Fra le pratiche più diffuse annoveriamo il “rituale” Harakiri (introdotto nel Giappone feudale dalla classe dei Samurai) ed il Seppuku. Al primo tipo di suicidio ricorrevano i Samurai per sottrarsi al disonore della cattura da parte del nemico.
Col tempo assunse anche il valore di una forma di esecuzione indiretta: i nobili ai quali il Mikado, o Imperatore, comunicava che la loro morte era essenziale per il bene dell’Impero dovevano compiere Harakiri. Il secondo tipo è stato tramandato fino ai nostri giorni. Solitamente si abbandonano alla morte molti uomini d’affare in casi di crack finanziari; per non parlare poi degli aderenti alla Yakuza, la famigerata mafia Giapponese, che possono essere tenuti a suicidarsi come estrema forma di punizione per aver fallito i compiti assegnati o aver arrecato disonore al loro “Oyabun” (capo).
NECROFILI E CURIOSI
Piccolo particolare: pare che la foresta sia frequentata da soggetti dediti a rituali necromantici, vista l’incredibile facilità d’entrare in possesso di resti umani e disporne a proprio piacimento. Alcuni spiritisti giapponesi sostengono che la struttura labirintica sia stata appositamente disegnata da spiriti che non trovano pace e cercano pertanto di impedire ai visitatori di uscire.

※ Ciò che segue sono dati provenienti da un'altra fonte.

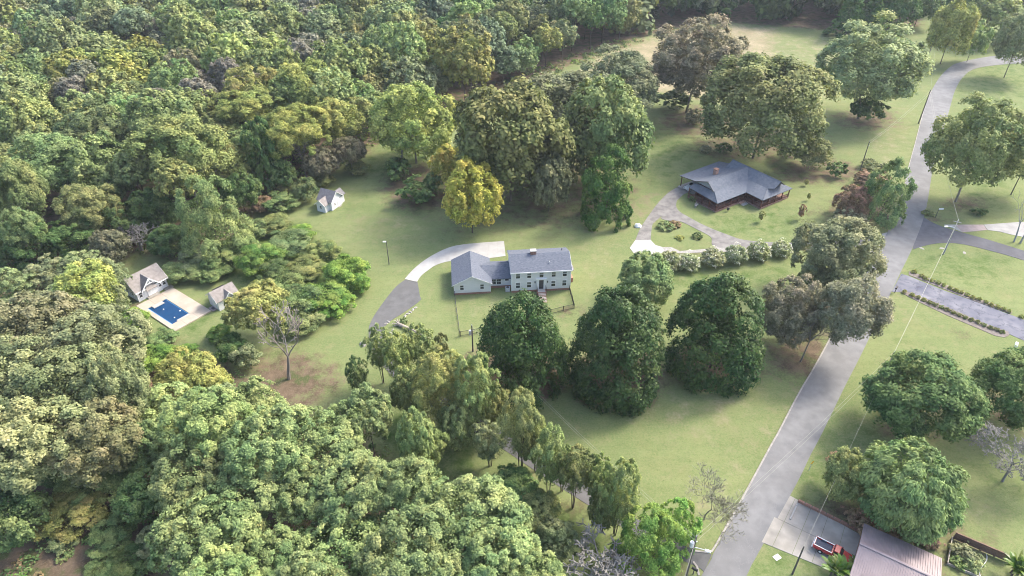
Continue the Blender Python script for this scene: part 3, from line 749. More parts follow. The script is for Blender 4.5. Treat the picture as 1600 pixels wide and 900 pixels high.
def dark_house():
    A = (48.0, 140.9); yaw = radians(34)
    T = thing('porch_house', 'single storey house with wide blue grey roof, dark red porch and open carport', 'house', *A, 0, yaw)
    rf = MB()
    th = .14
    # main roof, ridge along u at w 5.2
    U0, U1 = 1.7, 17.4
    rf.slab([(U0, 3.0, 4.02), (16.0, 3.0, 4.02), (16.0, 5.2, 5.7), (U0, 5.2, 5.7)], th)
    rf.slab([(U0, 5.2, 5.7), (16.2, 5.2, 5.7), (16.2, 9.0, 4.25), (U0, 9.0, 4.25)], th)
    rf.slab([(U0, 9.0, 4.25), (U1, 9.0, 4.25), (U1, 15.4, 2.8), (3.0, 15.2, 2.8)], th)
    rf.slab([(0, 0, 2.7), (13.6, 0, 2.7), (16.0, 3.0, 4.0), (1.9, 3.0, 4.0)], th)
    rf.slab([(0, 0, 2.7), (1.9, 3.0, 4.0), (1.9, 9.0, 3.75), (0.5, 9.6, 2.7)], th)
    # wing, ridge along w at u 16
    rf.slab([(16, 10.2, 5.72), (13.6, 10.2, 4.0), (13.6, -3.0, 4.0), (14.2, -4.6, 4.42), (16, -4.6, 5.72)], th)
    rf.slab([(16, -4.6, 5.72), (17.8, -4.6, 4.42), (18.4, -3.0, 4.0), (18.4, 10.2, 4.0), (16, 10.2, 5.72)], th)
    rf.slab([(13.6, 3.2, 3.98), (10, 0.1, 2.7), (10, -4.9, 2.7), (13.6, -3.0, 3.98)], th)
    rf.slab([(18.4, -3.0, 3.98), (20.9, -4.9, 2.7), (20.9, 10.2, 2.7), (18.4, 10.2, 3.98)], th)
    rf.slab([(10, -4.9, 2.7), (20.9, -4.9, 2.7), (18.4, -3.0, 3.98), (13.6, -3.0, 3.98)], th)
    ro = rf.build('roof', M['shingle_blue'], T)
    # gable infill and ridge caps
    mb = MB(); mb.prof([(13.7, 3.8), (18.3, 3.8), (16, 5.5)], 'y', -3.1, -2.9); mb.build('gable_wall', M['siding_blue'], T)
    mb = MB(); mb.prof([(3.2, 3.8), (9.0, 3.75), (5.2, 5.5)], 'x', 2.4, 2.6); mb.build('gable_wall', M['siding_blue'], T)
    for p_ in ([(U0 - .02, 3.0, 3.96), (U0 - .02, 5.2, 5.64), (U0 - .02, 9.0, 4.19), (3.0, 15.2, 2.74)], [(14.2, -4.62, 4.36), (16, -4.62, 5.66), (17.8, -4.62, 4.36)]):
        MB().path(p_, [.07] * len(p_), 5).build('fascia', M['black'], T)
    for p_ in ([(U0, 5.2, 5.73), (16, 5.2, 5.75)], [(16, 10.2, 5.75), (16, -4.6, 5.75)], [(10, -4.9, 2.74), (13.6, -3, 4.02)], [(0, 0, 2.74), (1.9, 3, 4.03)], [(10.1, 0.1, 2.72), (13.6, 3.1, 4.0), (15.9, 5.2, 5.7)]):
        MB().path(p_, [.06] * len(p_), 5).build('ridge_cap', M['shingle_blue'], T)
    mb = MB(); mb.box(7.9, 8.8, 8.2, 9.1, 4.2, 5.75); mb.build('chimney', M['brick_pale'], ro)
    mb = MB(); mb.box(7.82, 8.88, 8.12, 9.18, 5.752, 5.88); mb.build('chimney_cap', M['brick'], T)
    # log walls
    mb = MB()
    mb.box(2.6, 12.4, 2.2, 9.0, .4, 2.9); mb.build('wall', M['redwood'], T)
    mb = MB(); mb.box(12.41, 18.5, -2.6, 10.0, .4, 3.0); mb.build('wall', M['redwood'], T)
    for x in (4.2, 7.5, 10.6): window(T, (x, 2.2, 1.7), (1, 0), 1.1, 1.3)
    for x in (13.8, 16.6): window(T, (x, -2.6, 1.7), (1, 0), 1.1, 1.3)
    mb = MB(); mb.box(5.5, 6.4, 2.12, 2.2, .42, 2.45); d = mb.build('door', M['dark_metal'], T)
    # porch floor
    for q_ in ((.3, 12.4, .3, 2.18, -.1, .38), (.3, 2.58, 2.182, 9.4, -.1, .378), (10.3, 12.40, -4.6, .298, -.1, .382), (12.402, 20.6, -4.6, -2.62, -.1, .38), (18.52, 20.6, -2.618, 9.8, -.1, .378)):
        MB().box(*q_).build('porch_floor', M['porch_deck'], T)
    # posts and rails
    def post(x, y, z0=.38, z1=2.62):
        mb = MB(); mb.box(x - .09, x + .09, y - .09, y + .09, z0, z1); mb.build('post', M['redwood'], T)
    runs = [[(.4, 9.2), (.4, .4)], [(.4, .4), (10.4, .4)], [(10.4, .4), (10.4, -4.5)], [(10.4, -4.5), (20.5, -4.5)]]
    done = set()
    rail = MB(); bal = MB()
    for a, b_ in runs:
        ln = hypot(b_[0] - a[0], b_[1] - a[1]); k = max(1, round(ln / 2.5))
        ux = ((b_[0] - a[0]) / ln, (b_[1] - a[1]) / ln)
        for i in range(k + 1):
            p = (a[0] + (b_[0] - a[0]) * i / k, a[1] + (b_[1] - a[1]) * i / k)
            key = (round(p[0], 1), round(p[1], 1))
            if key in done: continue
            done.add(key); post(*p)
        mid = ((a[0] + b_[0]) / 2, (a[1] + b_[1]) / 2)
        rail.obox((*mid, 1.25), ux, ln, .08, .08); rail.obox((*mid, .55), ux, ln, .07, .07)
        nb = int(ln / .22)
        for i in range(nb):
            t = (i + .5) / nb
            bal.obox((a[0] + (b_[0] - a[0]) * t, a[1] + (b_[1] - a[1]) * t, .9), ux, .05, .05, .62)
    rail.build('railing', M['redwood'], T)
    tag(bal.build('balusters', M['redwood'], T), kind='stuff')
    post(3.4, 14.7, 0, 2.65); post(20.5, 3.0); post(20.5, 9.0)
    mb = MB(); mb.box(2.6, 17.0, 9.6, 15.0, -.05, .07); mb.build('carport_floor', M['concrete_grey'], T)
    mb = MB(); mb.box(9.5, 17.0, 9.02, 14.9, .07, 2.75); mb.build('carport_wall', M['redwood'], T)
    # entrance steps in the inner corner
    for k in range(3):
        mb = MB(); mb.box(8.3, 10.1, -.35 - .4 * k, -.02 - .4 * k + .3 * (k == 0), -.05, .33 - .12 * k); mb.build('step', M['brick_pale'] if k == 0 else M['concrete_white'], T)
    # ornaments around
    for (u, v, nm, lab, cat) in ((-1.2, 5.0, 'garden_bench', 'small pale bench on the grass beside the dark red porch', 'bench'),):
        B = thing(nm, lab, cat, *loc2w(A, yaw, u, v), 0, yaw + .4)
        mb = MB(); mb.box(-.7, .7, -.25, .25, .42, .5); mb.build('seat', M['stone'], B)
        mb = MB(); mb.box(-.7, .7, .2, .28, .5, .95); mb.build('backrest', M['stone'], B)
        for s in (-.6, .6):
            mb = MB(); mb.box(s - .05, s + .05, -.22, .22, 0, .42); mb.build('leg', M['stone'], B)
    G = thing('charcoal_grill', 'black grill standing on the lawn by the long porch', 'grill', *loc2w(A, yaw, 3.2, -.9), 0, yaw)
    mb = MB(); mb.dome((0, 0, .75), .4, .32, .4, 12, 4, full=True); mb.build('bowl', M['black'], G)
    for s in (-.25, .25):
        mb = MB(); mb.tube((s, 0, 0), (s * .6, 0, .5), .03, .03, 6); mb.build('leg', M['black'], G)
    # white car in the carport
    p = loc2w(A, yaw, 4.6, 12.0)
    car('parked_car', 'white car with its nose showing under the carport roof', p[0], p[1], .08, yaw + pi, M['white'])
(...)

Altri consigliano invece di evitare il posto visto l’enorme carico d’energia negativa accumulata da secoli di sofferenze. Recentemente alcuni scienziati hanno affermato che nella zona ci sarebbe un giacimento di ferro talmente massiccio da guastare le bussola.
Sarà forse questa la vera ragione dei casi di sparizione?